Registrar of Births, Deaths and Marriages (NSW) v Norrie (2014) 250 CLR 490 established an express recognition of a person’s sex being other than male or female. Chief Justice Robert French, Justice Ken Hayne, Susan Kiefel, Virginia Bell and Patrick Keane formed the Bench at the High Court of Australia.

II PROCEDURAL HISTORY

Norrie requested a review of the Registrar’s refusal to record her sex as “non-specific” . The Administrative Decisions Tribunal and its Appeal Panel however supported the Registrar’s decision . This judgement was held on the premises that the Registrar had no explicit power to register her sex as any other than that of “male” or “female”, under the presumptions of the Act.

The case was then taken to the Supreme Court of New South Wales under s 119 of the Administrative Decisions Tribunal Act 1997 (NSW) , where the Court decided in Norrie’s favour.
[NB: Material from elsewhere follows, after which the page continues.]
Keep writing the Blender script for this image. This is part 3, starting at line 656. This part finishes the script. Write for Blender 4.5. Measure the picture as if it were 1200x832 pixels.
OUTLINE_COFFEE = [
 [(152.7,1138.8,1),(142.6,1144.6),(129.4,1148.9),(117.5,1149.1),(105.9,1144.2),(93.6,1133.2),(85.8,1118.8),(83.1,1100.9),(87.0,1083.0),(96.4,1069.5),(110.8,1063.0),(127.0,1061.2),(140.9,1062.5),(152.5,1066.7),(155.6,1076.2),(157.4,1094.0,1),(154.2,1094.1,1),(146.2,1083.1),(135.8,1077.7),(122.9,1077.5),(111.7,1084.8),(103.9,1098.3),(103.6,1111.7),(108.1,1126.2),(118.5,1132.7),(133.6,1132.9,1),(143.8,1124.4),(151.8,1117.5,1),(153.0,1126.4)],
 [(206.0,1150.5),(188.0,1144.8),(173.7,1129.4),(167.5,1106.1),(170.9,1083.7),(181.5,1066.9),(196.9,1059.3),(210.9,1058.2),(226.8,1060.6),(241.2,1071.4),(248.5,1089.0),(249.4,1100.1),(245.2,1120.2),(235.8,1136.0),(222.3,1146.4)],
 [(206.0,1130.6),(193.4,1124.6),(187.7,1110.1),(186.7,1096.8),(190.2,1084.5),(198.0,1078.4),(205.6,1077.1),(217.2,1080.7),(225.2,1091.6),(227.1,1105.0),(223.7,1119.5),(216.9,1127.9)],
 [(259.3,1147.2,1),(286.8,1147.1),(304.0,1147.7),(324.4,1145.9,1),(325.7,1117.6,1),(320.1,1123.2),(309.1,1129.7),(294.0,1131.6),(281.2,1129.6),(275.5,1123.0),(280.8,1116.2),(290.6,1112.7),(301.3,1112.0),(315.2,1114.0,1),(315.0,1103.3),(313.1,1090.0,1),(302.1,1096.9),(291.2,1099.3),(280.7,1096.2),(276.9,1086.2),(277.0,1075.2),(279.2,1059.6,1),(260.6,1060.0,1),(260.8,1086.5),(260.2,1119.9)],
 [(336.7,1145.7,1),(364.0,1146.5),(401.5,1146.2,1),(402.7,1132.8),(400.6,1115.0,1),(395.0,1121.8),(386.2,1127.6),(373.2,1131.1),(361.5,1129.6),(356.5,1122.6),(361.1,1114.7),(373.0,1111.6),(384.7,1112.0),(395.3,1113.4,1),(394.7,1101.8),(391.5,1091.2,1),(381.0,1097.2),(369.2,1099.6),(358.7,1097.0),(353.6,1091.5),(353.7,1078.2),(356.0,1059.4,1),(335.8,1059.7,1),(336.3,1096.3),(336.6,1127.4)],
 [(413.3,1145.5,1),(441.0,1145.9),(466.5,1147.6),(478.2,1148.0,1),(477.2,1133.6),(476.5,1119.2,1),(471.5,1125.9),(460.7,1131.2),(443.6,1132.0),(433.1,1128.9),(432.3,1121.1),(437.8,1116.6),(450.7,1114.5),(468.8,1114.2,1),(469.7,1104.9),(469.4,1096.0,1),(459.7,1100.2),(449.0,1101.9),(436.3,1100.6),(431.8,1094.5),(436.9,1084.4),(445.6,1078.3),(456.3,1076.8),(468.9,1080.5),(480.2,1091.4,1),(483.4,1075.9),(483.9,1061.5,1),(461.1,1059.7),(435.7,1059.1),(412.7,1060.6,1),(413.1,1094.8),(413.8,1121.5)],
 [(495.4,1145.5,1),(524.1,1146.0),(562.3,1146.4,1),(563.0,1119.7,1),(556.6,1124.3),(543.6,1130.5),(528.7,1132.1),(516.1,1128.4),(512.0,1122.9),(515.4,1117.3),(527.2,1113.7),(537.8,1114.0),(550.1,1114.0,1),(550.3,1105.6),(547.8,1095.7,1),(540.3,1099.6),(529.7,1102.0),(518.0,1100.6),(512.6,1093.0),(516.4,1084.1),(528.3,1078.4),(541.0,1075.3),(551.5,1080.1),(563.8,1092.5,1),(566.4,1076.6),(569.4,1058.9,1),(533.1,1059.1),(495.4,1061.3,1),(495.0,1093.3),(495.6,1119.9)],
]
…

It was stated that,
Gender should not be regarded merely as a matter of chromosomes. It is partly a psychological question, one of self-perception, and partly a social question, how society perceives the individual.’
The Court ordered a remittal to the Tribunal, ordering further investigation on Norrie’s specific sex classification. This was done due to the belief that the Act proposed that Norrie might be classified by a category other than male or female, particularly, “intersex”, “transgender” or “androgynous”.